Photo/Illutration Passengers board a Shinkansen train bound for Shin-Osaka Station from Tokyo Station on Aug. 7. (Nobuo Fujiwara)

A heatstroke alert was issued for the first time for Tokyo and the two nearby prefectures of Chiba and Ibaraki on Aug. 7 as temperatures were forecast to top 33 degrees.

The alert by the Japan Meteorological Agency and Environment Ministry is intended to alert residents they face an extremely high risk of heatstroke if they venture outdoors.

Residents of the three prefectures were urged to stay home if they can and not exercise outdoors.

The alert is a new measure introduced from this month for nine prefectures in the Kanto and Koshin regions in eastern Japan. It is based on a heat indicator that gauges when temperatures hit dangerously high levels.

The indicator is calculated on the basis of temperature, humidity and amount of sunlight. The highest danger level is set when temperatures are forecast to exceed 31 degrees.

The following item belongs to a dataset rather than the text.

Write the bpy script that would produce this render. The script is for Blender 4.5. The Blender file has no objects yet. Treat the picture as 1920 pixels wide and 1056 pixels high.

The alert is issued when temperatures exceed that danger level and are forecast to top 33 degrees.

Maximum temperatures for Aug. 7 were forecast to hit 34 degrees in Kamogawa, Chiba Prefecture, 33 degrees in Tokyo’s Nerima Ward and the Ibaraki Prefecture cities of Tsuchiura and Kashima. Many other locations were also expected to see high mercury levels of 32 degrees.